** begin MATERIAL FOR THE TASK **
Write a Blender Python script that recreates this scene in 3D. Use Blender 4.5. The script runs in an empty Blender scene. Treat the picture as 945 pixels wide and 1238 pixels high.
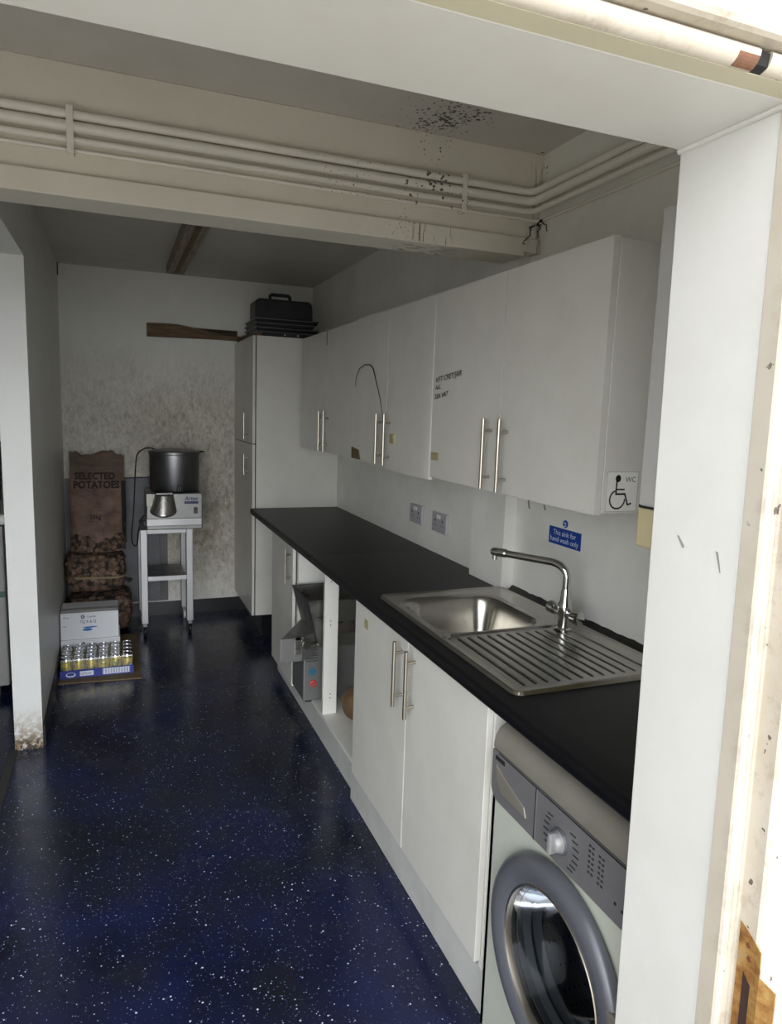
import bpy, bmesh, math, random
from mathutils import Vector, Matrix, noise
random.seed(7)
PI = math.pi
SC = bpy.context.scene
COL = SC.collection
ORG = {}

# ---------------------------------------------------------------- helpers
def lin(r, g, b):
    f = lambda c: (c/12.92 if c <= .04045 else ((c+.055)/1.055)**2.4)
    return (f(r/255), f(g/255), f(b/255), 1)

class MB:
    def __init__(s): s.bm = bmesh.new()
    def face(s, pts):
        vs = [s.bm.verts.new(p) for p in pts]
        return s.bm.faces.new(vs)
    def hexa(s, p):
        v = [s.bm.verts.new(q) for q in p]
        for f in ((3,2,1,0),(4,5,6,7),(0,1,5,4),(1,2,6,5),(2,3,7,6),(3,0,4,7)):
            s.bm.faces.new([v[i] for i in f])
        return s
    def box(s, x0, x1, y0, y1, z0, z1):
        return s.hexa([(x0,y0,z0),(x1,y0,z0),(x1,y1,z0),(x0,y1,z0),(x0,y0,z1),(x1,y0,z1),(x1,y1,z1),(x0,y1,z1)])
    def prism(s, pts, axis, a, b):
        def m(p, t):
            return {'x': (t, p[0], p[1]), 'y': (p[0], t, p[1]), 'z': (p[0], p[1], t)}[axis]
        A = [s.bm.verts.new(m(p, a)) for p in pts]; B = [s.bm.verts.new(m(p, b)) for p in pts]
        n = len(pts)
        s.bm.faces.new(A); s.bm.faces.new(B[::-1])
        for i in range(n):
            j = (i+1) % n
            s.bm.faces.new((A[j], A[i], B[i], B[j]))
        return s
    def tube(s, pts, r, n=12, closed=False):
        pts = [Vector(p) for p in pts]; N = len(pts)
        rs = r if isinstance(r, (list, tuple)) else [r]*N
        rings = []; up = None
        for i, p in enumerate(pts):
            if closed: t = (pts[(i+1) % N]-pts[i-1]).normalized()
            else: t = (pts[min(i+1, N-1)]-pts[max(i-1, 0)]).normalized()
            if up is None: up = t.orthogonal().normalized()
            up = (up - t*up.dot(t)).normalized()
            sd = t.cross(up)
            rings.append([s.bm.verts.new(p+(up*math.cos(2*PI*k/n)+sd*math.sin(2*PI*k/n))*rs[i]) for k in range(n)])
        for i in range(N if closed else N-1):
            a, b = rings[i], rings[(i+1) % N]
            for k in range(n):
                s.bm.faces.new((a[k], a[(k+1) % n], b[(k+1) % n], b[k]))
        if not closed:
            s.bm.faces.new(rings[0][::-1]); s.bm.faces.new(rings[-1])
        return s
    def lathe(s, c, prof, axis='z', n=40):
        c = Vector(c); rings = []
        for r, h in prof:
            ring = []
            if r < 1e-6:
                ring = [s.bm.verts.new(c+{'z': Vector((0,0,h)), 'x': Vector((h,0,0)), 'y': Vector((0,h,0))}[axis])]
            else:
                for k in range(n):
                    a = 2*PI*k/n; u, w = r*math.cos(a), r*math.sin(a)
                    ring.append(s.bm.verts.new(c+{'z': Vector((u,w,h)), 'x': Vector((h,u,w)), 'y': Vector((u,h,w))}[axis]))
            rings.append(ring)
        for a, b in zip(rings, rings[1:]):
            for k in range(n):
                q = [a[k % len(a)], a[(k+1) % len(a)], b[(k+1) % len(b)], b[k % len(b)]]
                q = [v for i, v in enumerate(q) if v not in q[:i]]
                if len(q) > 2: s.bm.faces.new(q)
        return s
    def grid(s, nu, nv, f, wrapu=False, capv=False):
        V = [[s.bm.verts.new(f(i/(nu if wrapu else nu), j/nv)) for j in range(nv+1)] for i in range(nu if wrapu else nu+1)]
        for i in range(nu):
            for j in range(nv):
                k = (i+1) % nu if wrapu else i+1
                s.bm.faces.new((V[i][j], V[k][j], V[k][j+1], V[i][j+1]))
        if capv:
            s.bm.faces.new([V[i][0] for i in range(len(V))]); s.bm.faces.new([V[i][nv] for i in range(len(V))])
        return s
    def build(s, name, mat, parent=None, smooth=False, bevel=0, seg=2, recalc=True):
        if recalc: bmesh.ops.recalc_face_normals(s.bm, faces=s.bm.faces[:])
        me = bpy.data.meshes.new(name); s.bm.to_mesh(me); s.bm.free()
        return link(name, me, mat, parent, smooth, bevel, seg)

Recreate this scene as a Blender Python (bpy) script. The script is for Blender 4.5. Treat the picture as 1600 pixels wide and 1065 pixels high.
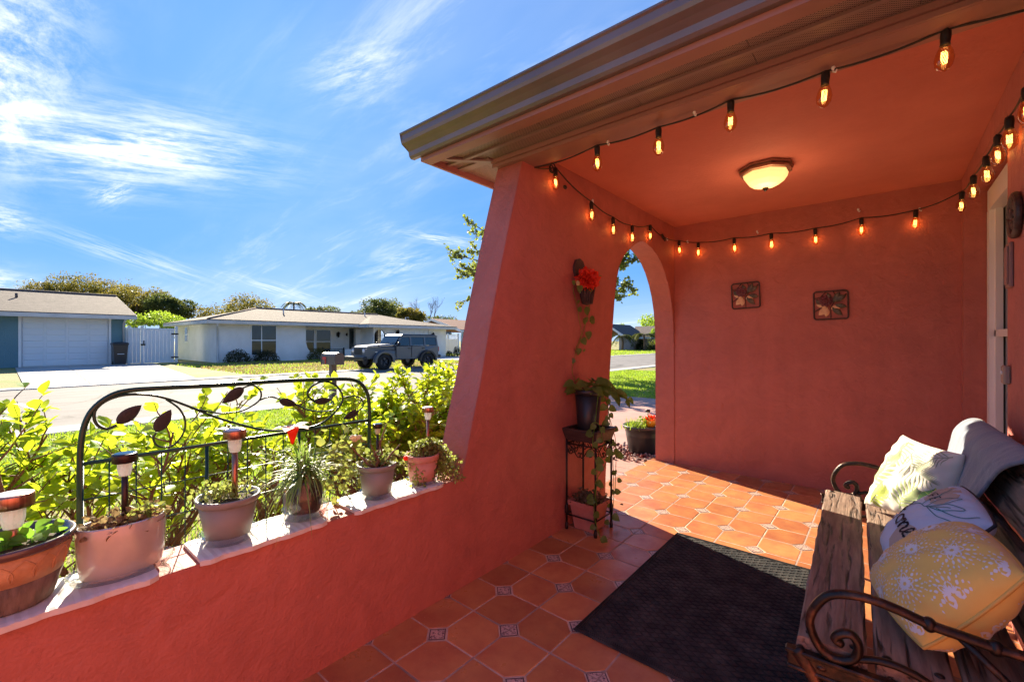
** end MATERIAL FOR THE TASK **
GOAL:
Transcribe the material exactly, leaving every picture out.

EXERCISE RESULT:
Write a Blender Python script that recreates this scene in 3D. Use Blender 4.5. The script runs in an empty Blender scene. Treat the picture as 945 pixels wide and 1238 pixels high.
import bpy, bmesh, math, random
from mathutils import Vector, Matrix, noise
random.seed(7)
PI = math.pi
SC = bpy.context.scene
COL = SC.collection
ORG = {}

# ---------------------------------------------------------------- helpers
def lin(r, g, b):
    f = lambda c: (c/12.92 if c <= .04045 else ((c+.055)/1.055)**2.4)
    return (f(r/255), f(g/255), f(b/255), 1)

class MB:
    def __init__(s): s.bm = bmesh.new()
    def face(s, pts):
        vs = [s.bm.verts.new(p) for p in pts]
        return s.bm.faces.new(vs)
    def hexa(s, p):
        v = [s.bm.verts.new(q) for q in p]
        for f in ((3,2,1,0),(4,5,6,7),(0,1,5,4),(1,2,6,5),(2,3,7,6),(3,0,4,7)):
            s.bm.faces.new([v[i] for i in f])
        return s
    def box(s, x0, x1, y0, y1, z0, z1):
        return s.hexa([(x0,y0,z0),(x1,y0,z0),(x1,y1,z0),(x0,y1,z0),(x0,y0,z1),(x1,y0,z1),(x1,y1,z1),(x0,y1,z1)])
    def prism(s, pts, axis, a, b):
        def m(p, t):
            return {'x': (t, p[0], p[1]), 'y': (p[0], t, p[1]), 'z': (p[0], p[1], t)}[axis]
        A = [s.bm.verts.new(m(p, a)) for p in pts]; B = [s.bm.verts.new(m(p, b)) for p in pts]
        n = len(pts)
        s.bm.faces.new(A); s.bm.faces.new(B[::-1])
        for i in range(n):
            j = (i+1) % n
            s.bm.faces.new((A[j], A[i], B[i], B[j]))
        return s
    def tube(s, pts, r, n=12, closed=False):
        pts = [Vector(p) for p in pts]; N = len(pts)
        rs = r if isinstance(r, (list, tuple)) else [r]*N
        rings = []; up = None
        for i, p in enumerate(pts):
            if closed: t = (pts[(i+1) % N]-pts[i-1]).normalized()
            else: t = (pts[min(i+1, N-1)]-pts[max(i-1, 0)]).normalized()
            if up is None: up = t.orthogonal().normalized()
            up = (up - t*up.dot(t)).normalized()
            sd = t.cross(up)
            rings.append([s.bm.verts.new(p+(up*math.cos(2*PI*k/n)+sd*math.sin(2*PI*k/n))*rs[i]) for k in range(n)])
        for i in range(N if closed else N-1):
            a, b = rings[i], rings[(i+1) % N]
            for k in range(n):
                s.bm.faces.new((a[k], a[(k+1) % n], b[(k+1) % n], b[k]))
        if not closed:
            s.bm.faces.new(rings[0][::-1]); s.bm.faces.new(rings[-1])
        return s
    def lathe(s, c, prof, axis='z', n=40):
        c = Vector(c); rings = []
        for r, h in prof:
            ring = []
            if r < 1e-6:
                ring = [s.bm.verts.new(c+{'z': Vector((0,0,h)), 'x': Vector((h,0,0)), 'y': Vector((0,h,0))}[axis])]
            else:
                for k in range(n):
                    a = 2*PI*k/n; u, w = r*math.cos(a), r*math.sin(a)
                    ring.append(s.bm.verts.new(c+{'z': Vector((u,w,h)), 'x': Vector((h,u,w)), 'y': Vector((u,h,w))}[axis]))
            rings.append(ring)
        for a, b in zip(rings, rings[1:]):
            for k in range(n):
                q = [a[k % len(a)], a[(k+1) % len(a)], b[(k+1) % len(b)], b[k % len(b)]]
                q = [v for i, v in enumerate(q) if v not in q[:i]]
                if len(q) > 2: s.bm.faces.new(q)
        return s
    def grid(s, nu, nv, f, wrapu=False, capv=False):
        V = [[s.bm.verts.new(f(i/(nu if wrapu else nu), j/nv)) for j in range(nv+1)] for i in range(nu if wrapu else nu+1)]
        for i in range(nu):
            for j in range(nv):
                k = (i+1) % nu if wrapu else i+1
                s.bm.faces.new((V[i][j], V[k][j], V[k][j+1], V[i][j+1]))
        if capv:
            s.bm.faces.new([V[i][0] for i in range(len(V))]); s.bm.faces.new([V[i][nv] for i in range(len(V))])
        return s
    def build(s, name, mat, parent=None, smooth=False, bevel=0, seg=2, recalc=True):
        if recalc: bmesh.ops.recalc_face_normals(s.bm, faces=s.bm.faces[:])
        me = bpy.data.meshes.new(name); s.bm.to_mesh(me); s.bm.free()
        return link(name, me, mat, parent, smooth, bevel, seg)

Recreate this scene as a Blender Python (bpy) script. The script is for Blender 4.5. Treat the picture as 1600 pixels wide and 1065 pixels high.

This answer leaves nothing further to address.